Ya en Suiza, y con la preceptiva vignette para las autopistas helvéticas, iniciamos la bajada. La carretera está algo menos cuidada, más hacheada y sin tanta clase como desprendía el lado italiano. Y es que la orgullosa Suiza parece tener bastante con sus Furkapass o Grimselpass, y relega al Gran San Bernardo a un segundo o tercer plano.

El Valais y el valle de Sion, rodeado de enormes montañas por donde trepan como pueden los cultivos vinícolas, desaparecieron casi por arte de magia, deseosos como estábamos del plato fuerte del día, el Grimselpass. Las paellas se suceden una tras otra para ganar altura, alternando el protagonismo con los túneles para el vistoso y antiguo tren de vapor. En un momento dado, la carretera se bifurca. A un lado el Grimselpass, y al otro el inicio del Furkapass. Mires donde mires, no ves otra cosa que paellas y más paellas que ascienden por las laderas escarpadas, como si de un gran milagro de la ingeniería se tratara.

A los lados, paisajes típicamente heidianos, donde parace que de un momento a otro van a aparecer Pedro con las cabras o el abuelo con el perro. Casas de madera oscura y geranios que cubren todos sus balcones forman pueblos tan perfectamente alpinos que sería imposible incluso imaginarlos. Praderas solitarias con unos pocos abetos salpicándolas, se intercalan con los herméticos bosques lúgubres y tenebrosos que casi se desparraman hasta la carretera. También es posible ver algún que otro lago, con agua de color blanquinoso, alimentados por pequeños ríos que bajan con fuerza de los glaciares cercanos.

Finalmente llegamos a Interlaken, cuna del alpinismo selecto.Pasamos frente al Casino, que mira incansable día y noche al nevado Jungfrau, que asoma entre las montañas cercanas. Mientras, los parapentistas no paran de despeñarse desde la retaguardia, para dejarse posar grácilmente en el jardín cercano. En Interlaken es difícil no dejarse embaucar por las tiendas de souvenirs repletas de navajas suizas, o por las selectas tiendas de relojería suiza. Nosotros no pudimos resistirnos a la tentación y pasamos un agradable rato de escaparates.

Se hacía tarde, y decidimos acercarnos a Luzern por la vía rápida, a través del Brünigpass y sus pequeños pueblecitos de montaña. La luz de la tarde bañaba el famoso puente de madera forrado completamente de geranios, y nos perdimos entre la riada de paseantes que disfrutaban de la agradable temperatura. Un corto pero revitalizan paseo. Camino de Zurich, y casi llegando ya, nos sorprende la cegadora luz de un flash que nos retrata por delante, y también por detrás. Aviso a navegantes.

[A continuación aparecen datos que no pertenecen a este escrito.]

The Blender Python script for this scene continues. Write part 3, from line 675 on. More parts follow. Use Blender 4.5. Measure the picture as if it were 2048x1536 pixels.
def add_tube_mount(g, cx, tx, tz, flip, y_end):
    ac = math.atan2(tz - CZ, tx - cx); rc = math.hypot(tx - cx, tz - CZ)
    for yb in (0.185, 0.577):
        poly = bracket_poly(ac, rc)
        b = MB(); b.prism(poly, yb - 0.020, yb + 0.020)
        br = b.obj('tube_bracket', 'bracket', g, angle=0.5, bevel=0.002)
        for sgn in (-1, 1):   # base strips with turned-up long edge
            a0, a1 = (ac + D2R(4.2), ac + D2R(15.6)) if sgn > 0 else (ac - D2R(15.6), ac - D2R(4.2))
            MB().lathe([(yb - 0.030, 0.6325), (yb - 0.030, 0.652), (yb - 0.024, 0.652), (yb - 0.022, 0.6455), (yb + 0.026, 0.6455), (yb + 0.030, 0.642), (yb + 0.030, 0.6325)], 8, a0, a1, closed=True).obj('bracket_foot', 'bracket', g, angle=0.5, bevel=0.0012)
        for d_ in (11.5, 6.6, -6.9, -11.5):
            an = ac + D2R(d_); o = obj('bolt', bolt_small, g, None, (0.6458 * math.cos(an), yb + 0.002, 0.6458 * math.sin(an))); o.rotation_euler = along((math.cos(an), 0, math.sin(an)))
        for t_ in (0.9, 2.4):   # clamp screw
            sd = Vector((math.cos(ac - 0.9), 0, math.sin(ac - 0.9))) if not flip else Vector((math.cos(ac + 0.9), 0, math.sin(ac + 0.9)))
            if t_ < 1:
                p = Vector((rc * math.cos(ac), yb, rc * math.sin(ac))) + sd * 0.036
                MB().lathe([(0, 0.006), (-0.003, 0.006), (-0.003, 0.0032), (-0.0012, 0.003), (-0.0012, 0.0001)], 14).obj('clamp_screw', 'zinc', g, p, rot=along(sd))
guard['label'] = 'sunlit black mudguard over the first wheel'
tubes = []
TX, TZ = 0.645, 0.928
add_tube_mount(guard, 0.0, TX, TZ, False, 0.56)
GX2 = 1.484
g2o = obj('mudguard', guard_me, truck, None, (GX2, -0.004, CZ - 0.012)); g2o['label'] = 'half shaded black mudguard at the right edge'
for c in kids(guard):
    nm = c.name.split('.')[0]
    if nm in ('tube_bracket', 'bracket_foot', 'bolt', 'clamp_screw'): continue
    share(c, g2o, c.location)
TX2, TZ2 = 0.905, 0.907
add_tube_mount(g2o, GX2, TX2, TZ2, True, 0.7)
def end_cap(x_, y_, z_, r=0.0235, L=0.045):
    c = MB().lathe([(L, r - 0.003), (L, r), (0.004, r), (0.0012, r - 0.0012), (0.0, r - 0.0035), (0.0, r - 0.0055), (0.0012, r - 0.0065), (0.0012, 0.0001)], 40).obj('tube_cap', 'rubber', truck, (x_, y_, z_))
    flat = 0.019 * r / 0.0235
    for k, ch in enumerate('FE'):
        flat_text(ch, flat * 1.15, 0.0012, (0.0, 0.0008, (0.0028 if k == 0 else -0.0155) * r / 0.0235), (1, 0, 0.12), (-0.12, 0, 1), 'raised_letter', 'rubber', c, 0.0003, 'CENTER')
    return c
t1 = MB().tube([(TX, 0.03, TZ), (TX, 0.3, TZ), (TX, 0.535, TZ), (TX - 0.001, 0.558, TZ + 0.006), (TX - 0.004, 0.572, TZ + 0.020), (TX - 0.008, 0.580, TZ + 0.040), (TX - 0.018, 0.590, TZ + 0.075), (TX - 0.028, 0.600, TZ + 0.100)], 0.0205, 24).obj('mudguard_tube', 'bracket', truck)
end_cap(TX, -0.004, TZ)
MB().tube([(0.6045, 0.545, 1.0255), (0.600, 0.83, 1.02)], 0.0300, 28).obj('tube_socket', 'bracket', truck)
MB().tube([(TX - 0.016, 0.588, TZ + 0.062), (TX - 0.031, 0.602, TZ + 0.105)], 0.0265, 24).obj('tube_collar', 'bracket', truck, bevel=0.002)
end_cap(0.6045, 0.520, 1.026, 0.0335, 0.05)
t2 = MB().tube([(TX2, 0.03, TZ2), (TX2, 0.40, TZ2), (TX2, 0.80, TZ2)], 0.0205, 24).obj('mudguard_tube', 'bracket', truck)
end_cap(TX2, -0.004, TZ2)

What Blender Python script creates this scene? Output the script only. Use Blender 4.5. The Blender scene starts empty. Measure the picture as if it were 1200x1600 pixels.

Afortunadamente no íbamos excesivamente rápidos.

La aventura final del día vino impuesta por no haber cargado el mapa de Zurich. Un poco de intuición, un mucho de orientación y una pizca de suerte nos hicieron dar con el hotel mucho antes de lo que suponía. Ahora solamente quedaba disfrutar de la maravillosa ciudad con sus innumerables iglesias puntiagudas iluminadas y reflejadas en las tranquilas aguas del río Limmat.

Cansados pero no tanto. Contentos por poder disfrutar de estas maravillas en moto. Agradecidos por un día radiante que atemperó algo los fríos puertos de montaña. Los dolores, sordos o no, son parte del viaje. Y se a ciencia cierta que al cuarto día desaparecerán. Aunque parezca difícil superarlo, esto no puede ir más que a mejor.